KATHMANDU: The erratic but heavy rainfall from the last 24 hours hit the normal life in the Valley hard today, leaving low-lying areas completely waterlogged. As of 8:45 hours on Monday, Kathmadu recorded 99 mm rainfall — the highest ever rainfall this monsoon.

Vehicular movement was affected in office hour in the morning as the roads across the Valley, mainly in Chabahil, Jamal, Maitidevi, Naxal, Maitighar, Tripureshwor, Kalimati, Thapathali and Patan submerged in water. Motorcyclists and pedestrians had a tough time wading through the flooded roads.

In Ghattekulo, the swollen Bishnumati River flowed above the bridge, spilling floodwater all over the areas where some one hundred houses were almost submerged.

“I had never seen such a havoc before. We were frightened lest the flooded river washes our homes away. It was a quite unusual terror,” said DB Rai, a local at Ghattekulo.

In Teku, locals were seen busy in salvaging their valuable after the swollen Bagmati River changed its course and entered into the squatters’ settlement from various points.

In Anamnagar, the enraged Bishnumati swept away a motorcycle while the biker was crossing the bridge. However, the motorcyclist, along with the two wheeler, was rescued safe and sound.

The swollen Bagmati and Ichumati rivers also flowed through many residential areas in city centres, forcing people to wade across waist-deep pools on the roads. Hundreds of vehicles diverted to different parts of the inner cities after the incessant rain literally turned the long stretch of main roads into canals.

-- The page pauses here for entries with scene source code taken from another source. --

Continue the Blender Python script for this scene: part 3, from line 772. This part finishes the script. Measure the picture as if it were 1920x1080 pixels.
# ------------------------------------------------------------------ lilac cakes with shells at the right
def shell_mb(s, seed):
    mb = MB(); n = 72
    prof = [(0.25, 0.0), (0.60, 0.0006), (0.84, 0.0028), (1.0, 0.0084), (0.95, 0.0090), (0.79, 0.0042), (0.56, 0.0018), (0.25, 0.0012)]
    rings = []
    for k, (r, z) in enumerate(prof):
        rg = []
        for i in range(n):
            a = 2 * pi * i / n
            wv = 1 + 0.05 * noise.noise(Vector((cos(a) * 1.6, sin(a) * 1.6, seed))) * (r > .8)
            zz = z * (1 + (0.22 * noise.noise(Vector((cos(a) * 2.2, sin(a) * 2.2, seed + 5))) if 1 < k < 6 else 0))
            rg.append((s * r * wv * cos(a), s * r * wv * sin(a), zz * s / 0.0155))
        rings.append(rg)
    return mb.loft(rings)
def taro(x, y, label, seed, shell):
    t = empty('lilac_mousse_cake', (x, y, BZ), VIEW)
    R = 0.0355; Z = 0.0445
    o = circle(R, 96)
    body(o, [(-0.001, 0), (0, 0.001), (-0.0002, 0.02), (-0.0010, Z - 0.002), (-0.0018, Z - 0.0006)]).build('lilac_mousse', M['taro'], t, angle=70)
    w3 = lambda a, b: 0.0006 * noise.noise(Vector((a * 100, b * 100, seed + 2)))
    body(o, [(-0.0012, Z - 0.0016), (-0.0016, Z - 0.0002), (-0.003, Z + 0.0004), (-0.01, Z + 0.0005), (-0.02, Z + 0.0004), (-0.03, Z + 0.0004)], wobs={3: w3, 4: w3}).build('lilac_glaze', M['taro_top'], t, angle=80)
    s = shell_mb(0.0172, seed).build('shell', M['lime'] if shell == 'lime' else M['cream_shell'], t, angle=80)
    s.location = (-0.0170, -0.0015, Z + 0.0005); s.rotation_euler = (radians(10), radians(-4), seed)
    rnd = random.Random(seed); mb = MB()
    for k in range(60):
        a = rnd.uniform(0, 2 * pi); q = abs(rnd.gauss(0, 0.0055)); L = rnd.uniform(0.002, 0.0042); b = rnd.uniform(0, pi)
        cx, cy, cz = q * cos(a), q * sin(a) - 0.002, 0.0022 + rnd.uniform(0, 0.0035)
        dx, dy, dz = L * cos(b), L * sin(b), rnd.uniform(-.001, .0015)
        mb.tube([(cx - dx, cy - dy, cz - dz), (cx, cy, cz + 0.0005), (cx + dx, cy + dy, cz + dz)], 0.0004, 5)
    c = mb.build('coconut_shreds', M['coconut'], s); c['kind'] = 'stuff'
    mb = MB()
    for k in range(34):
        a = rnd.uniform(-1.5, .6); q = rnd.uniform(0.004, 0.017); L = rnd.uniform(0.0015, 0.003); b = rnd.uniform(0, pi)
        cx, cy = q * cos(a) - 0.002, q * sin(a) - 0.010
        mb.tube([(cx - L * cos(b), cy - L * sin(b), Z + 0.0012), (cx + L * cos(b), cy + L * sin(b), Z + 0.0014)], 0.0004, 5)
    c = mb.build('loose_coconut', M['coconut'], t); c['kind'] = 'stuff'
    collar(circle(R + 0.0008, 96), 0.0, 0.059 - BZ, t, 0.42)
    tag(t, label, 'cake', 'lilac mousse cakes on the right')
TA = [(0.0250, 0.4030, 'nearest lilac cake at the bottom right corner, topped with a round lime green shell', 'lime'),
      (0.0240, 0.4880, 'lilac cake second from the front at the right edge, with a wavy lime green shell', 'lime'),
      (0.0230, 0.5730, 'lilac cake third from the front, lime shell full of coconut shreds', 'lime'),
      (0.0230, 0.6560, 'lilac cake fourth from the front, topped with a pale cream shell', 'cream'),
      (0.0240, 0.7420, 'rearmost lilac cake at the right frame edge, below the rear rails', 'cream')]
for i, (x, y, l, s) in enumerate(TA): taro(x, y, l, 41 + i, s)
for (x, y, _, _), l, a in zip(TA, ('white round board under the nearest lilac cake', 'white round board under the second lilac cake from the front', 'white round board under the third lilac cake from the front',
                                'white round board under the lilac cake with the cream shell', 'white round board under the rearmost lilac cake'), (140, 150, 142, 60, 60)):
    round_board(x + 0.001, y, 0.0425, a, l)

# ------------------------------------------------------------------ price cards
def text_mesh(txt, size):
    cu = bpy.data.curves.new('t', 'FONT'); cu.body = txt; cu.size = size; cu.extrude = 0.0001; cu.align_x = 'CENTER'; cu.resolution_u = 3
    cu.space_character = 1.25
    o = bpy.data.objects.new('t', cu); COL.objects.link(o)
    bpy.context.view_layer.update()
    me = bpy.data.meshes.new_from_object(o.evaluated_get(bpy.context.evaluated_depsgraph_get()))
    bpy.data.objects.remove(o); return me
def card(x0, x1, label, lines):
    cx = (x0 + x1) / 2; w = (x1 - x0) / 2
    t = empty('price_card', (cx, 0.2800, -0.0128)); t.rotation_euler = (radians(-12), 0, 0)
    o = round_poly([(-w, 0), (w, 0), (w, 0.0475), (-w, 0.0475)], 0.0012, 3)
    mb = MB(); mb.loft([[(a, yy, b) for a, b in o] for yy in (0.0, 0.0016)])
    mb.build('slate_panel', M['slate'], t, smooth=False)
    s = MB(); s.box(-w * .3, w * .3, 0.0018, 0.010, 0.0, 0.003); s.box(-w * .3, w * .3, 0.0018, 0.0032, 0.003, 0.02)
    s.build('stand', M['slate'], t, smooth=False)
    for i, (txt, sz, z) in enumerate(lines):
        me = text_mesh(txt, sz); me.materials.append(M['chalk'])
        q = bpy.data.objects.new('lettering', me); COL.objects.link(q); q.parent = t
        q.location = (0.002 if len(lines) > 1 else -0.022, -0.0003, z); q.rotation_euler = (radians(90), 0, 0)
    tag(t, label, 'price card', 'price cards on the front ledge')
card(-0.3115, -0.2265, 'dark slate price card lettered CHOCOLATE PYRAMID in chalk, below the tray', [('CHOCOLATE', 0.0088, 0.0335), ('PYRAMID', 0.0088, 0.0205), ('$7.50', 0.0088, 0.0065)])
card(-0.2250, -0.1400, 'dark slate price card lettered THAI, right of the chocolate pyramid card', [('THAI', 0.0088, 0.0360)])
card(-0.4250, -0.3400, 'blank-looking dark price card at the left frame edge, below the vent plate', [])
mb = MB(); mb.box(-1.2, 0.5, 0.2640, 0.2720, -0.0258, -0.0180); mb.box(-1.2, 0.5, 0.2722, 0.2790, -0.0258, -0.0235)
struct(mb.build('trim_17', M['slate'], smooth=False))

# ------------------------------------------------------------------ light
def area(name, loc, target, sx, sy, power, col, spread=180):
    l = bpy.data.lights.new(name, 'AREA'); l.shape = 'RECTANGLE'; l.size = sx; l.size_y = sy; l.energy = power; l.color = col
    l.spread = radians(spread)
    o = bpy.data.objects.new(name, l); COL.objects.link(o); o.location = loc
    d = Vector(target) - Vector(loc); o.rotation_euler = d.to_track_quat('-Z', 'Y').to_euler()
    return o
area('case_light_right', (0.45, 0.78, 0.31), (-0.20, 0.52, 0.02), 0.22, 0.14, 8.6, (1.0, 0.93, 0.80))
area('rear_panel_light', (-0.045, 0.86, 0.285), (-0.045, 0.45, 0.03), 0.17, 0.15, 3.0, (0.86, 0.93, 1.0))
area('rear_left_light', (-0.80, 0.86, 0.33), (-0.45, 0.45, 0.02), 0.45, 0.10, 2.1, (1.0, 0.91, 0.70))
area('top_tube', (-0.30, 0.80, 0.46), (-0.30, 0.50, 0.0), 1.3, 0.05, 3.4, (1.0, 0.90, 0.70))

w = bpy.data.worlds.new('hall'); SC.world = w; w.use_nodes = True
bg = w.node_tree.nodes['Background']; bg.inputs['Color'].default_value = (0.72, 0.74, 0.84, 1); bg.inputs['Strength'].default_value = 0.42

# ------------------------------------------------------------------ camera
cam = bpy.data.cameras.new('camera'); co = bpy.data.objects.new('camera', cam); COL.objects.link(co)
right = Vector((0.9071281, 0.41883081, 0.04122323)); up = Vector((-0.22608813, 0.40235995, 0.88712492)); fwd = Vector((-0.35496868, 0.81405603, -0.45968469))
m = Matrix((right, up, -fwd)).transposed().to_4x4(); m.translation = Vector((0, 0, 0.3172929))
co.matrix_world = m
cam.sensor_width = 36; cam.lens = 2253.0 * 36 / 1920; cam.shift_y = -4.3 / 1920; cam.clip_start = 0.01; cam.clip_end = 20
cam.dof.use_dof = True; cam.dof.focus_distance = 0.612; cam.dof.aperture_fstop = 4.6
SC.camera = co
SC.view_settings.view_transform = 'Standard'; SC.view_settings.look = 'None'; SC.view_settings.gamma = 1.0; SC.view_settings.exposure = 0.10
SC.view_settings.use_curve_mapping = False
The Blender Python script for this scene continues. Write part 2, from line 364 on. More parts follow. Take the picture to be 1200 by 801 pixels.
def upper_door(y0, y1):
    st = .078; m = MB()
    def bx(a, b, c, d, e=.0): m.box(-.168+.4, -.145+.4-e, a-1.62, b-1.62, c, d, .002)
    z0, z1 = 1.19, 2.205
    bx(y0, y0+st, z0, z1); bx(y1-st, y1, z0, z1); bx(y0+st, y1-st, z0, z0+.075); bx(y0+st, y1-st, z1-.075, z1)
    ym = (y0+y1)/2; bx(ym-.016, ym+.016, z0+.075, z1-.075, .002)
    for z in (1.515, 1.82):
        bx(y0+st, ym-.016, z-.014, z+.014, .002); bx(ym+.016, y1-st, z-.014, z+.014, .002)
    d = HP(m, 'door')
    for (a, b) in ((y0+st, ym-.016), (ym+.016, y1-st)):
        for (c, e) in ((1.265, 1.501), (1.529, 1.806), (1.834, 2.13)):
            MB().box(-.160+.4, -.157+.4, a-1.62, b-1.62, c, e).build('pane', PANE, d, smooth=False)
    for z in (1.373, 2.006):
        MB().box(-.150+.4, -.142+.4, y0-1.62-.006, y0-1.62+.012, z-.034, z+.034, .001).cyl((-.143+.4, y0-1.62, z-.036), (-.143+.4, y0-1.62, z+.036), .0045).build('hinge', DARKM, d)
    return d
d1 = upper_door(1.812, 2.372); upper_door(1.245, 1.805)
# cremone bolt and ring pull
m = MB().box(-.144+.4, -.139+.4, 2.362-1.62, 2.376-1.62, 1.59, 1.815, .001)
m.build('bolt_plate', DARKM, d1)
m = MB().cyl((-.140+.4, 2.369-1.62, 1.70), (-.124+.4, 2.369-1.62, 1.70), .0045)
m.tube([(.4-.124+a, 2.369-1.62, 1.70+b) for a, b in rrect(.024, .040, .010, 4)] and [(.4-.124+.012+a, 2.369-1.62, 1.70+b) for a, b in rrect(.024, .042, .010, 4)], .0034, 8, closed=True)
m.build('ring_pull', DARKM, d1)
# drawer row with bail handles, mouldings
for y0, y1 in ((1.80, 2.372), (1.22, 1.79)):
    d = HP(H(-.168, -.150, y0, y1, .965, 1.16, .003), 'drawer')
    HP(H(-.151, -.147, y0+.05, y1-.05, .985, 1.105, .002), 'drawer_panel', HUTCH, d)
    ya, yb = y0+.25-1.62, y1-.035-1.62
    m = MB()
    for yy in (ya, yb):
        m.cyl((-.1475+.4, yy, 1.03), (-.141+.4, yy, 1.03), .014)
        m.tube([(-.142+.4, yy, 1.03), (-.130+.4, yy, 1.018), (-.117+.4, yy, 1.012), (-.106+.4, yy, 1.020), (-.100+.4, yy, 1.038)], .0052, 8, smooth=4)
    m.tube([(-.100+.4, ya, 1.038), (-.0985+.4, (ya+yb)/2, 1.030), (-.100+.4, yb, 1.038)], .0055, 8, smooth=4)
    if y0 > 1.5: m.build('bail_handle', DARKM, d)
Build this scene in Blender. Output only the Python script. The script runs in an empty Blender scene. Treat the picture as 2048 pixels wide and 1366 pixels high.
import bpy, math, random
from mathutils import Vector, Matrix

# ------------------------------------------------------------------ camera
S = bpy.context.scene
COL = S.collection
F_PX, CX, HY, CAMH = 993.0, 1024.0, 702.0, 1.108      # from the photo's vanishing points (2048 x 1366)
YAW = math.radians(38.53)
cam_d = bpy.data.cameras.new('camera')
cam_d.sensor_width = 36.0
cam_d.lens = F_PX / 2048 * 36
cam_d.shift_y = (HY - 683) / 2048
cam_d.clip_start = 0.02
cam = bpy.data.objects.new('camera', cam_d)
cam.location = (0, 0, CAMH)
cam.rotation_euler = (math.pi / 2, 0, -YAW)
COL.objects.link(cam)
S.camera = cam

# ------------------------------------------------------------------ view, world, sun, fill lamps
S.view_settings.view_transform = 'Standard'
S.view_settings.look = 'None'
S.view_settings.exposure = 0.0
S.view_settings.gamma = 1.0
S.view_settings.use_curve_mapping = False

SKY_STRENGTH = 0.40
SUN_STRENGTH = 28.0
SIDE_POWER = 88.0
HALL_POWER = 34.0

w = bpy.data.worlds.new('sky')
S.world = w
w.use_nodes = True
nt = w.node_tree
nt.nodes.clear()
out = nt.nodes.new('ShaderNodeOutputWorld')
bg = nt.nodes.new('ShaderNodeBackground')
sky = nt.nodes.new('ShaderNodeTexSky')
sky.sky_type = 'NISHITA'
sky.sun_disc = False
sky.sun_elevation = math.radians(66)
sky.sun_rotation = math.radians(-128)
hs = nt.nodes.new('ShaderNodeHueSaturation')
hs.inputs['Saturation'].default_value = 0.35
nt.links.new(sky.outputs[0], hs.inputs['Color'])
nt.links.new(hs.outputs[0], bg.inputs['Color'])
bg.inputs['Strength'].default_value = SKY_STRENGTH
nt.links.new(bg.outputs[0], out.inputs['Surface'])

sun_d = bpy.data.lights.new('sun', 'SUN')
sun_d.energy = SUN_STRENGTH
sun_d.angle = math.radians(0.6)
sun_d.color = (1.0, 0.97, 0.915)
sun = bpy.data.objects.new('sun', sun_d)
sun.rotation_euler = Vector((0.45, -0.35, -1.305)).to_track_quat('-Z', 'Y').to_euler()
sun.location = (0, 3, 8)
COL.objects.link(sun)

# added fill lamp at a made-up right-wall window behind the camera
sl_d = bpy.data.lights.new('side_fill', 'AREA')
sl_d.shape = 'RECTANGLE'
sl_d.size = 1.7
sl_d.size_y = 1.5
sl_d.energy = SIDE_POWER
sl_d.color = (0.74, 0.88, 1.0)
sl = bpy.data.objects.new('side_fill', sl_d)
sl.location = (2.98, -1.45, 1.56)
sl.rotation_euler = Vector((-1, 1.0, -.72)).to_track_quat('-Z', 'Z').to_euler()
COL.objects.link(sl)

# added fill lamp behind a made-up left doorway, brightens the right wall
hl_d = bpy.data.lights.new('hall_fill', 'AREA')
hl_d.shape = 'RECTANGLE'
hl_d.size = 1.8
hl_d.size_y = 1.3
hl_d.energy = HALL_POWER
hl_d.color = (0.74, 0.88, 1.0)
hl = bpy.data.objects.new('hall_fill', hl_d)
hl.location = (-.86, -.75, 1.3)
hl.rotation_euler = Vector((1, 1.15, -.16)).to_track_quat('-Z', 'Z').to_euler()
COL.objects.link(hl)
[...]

More than two hundred houses and huts have been submerged at Sallaghari, Katunje, Nikisera and Dadhikot in Bhaktapur the flooded Hanumante Khola. The flood has also destroyed the paddy in around one hundred ropanis of farmland.

According to Keshav Dash Shrestha, Senior Divisional Meteorologist at Meteorological Forecasting Division (MFD), there was heavy rainfall across the country, except for some parts in the far-western hilly districts.

“The full-fledged rainfall will continue for the next three or four days. The monsoon precipitation formed in the Low Pressure Turf over the Bay of Bengal came closer to foothills of the high Himalayas which triggered the rainfall,” Shrestha explained. The monsoon cloud was too weak to give out adequate rainfall from the past few weeks.

He also reasoned that the monsoon precipitation that was concentrated in the west Indian cities over the Bay of Bengal was now diverted to the east, triggering the showers in the country.

Despite the sluggish monsoon this summer, the rainfall is expected to bring smile to the face of farmers who have been desperately waiting for the same to plant paddy seedlings across the country, especially in the hilly region.

The farmers in suburb areas of Kathmandu, Lalitpur and Bhaktapur districts also began paddy plantation.

According to the statistics provided by MFD, Nagarkot recorded the highest rainfall of 104. 5 mm. Dhankuta recorded 78.8 mm rainfall while Dang recorded 42.8 mm, Dadeldhura 1.2 mm, Taplejung 48.2 mm, Okhaldhunga 44.4 mm, Bhairahawa 61.3 mm, Pokhara 80.7 mm, Nepalgunj 47.5 mm, Jumla 16.7 mm, Dhangadi 36.6 mm, Surkhet 6 mm and Jumla 6.9 mm of rainfall in the same period.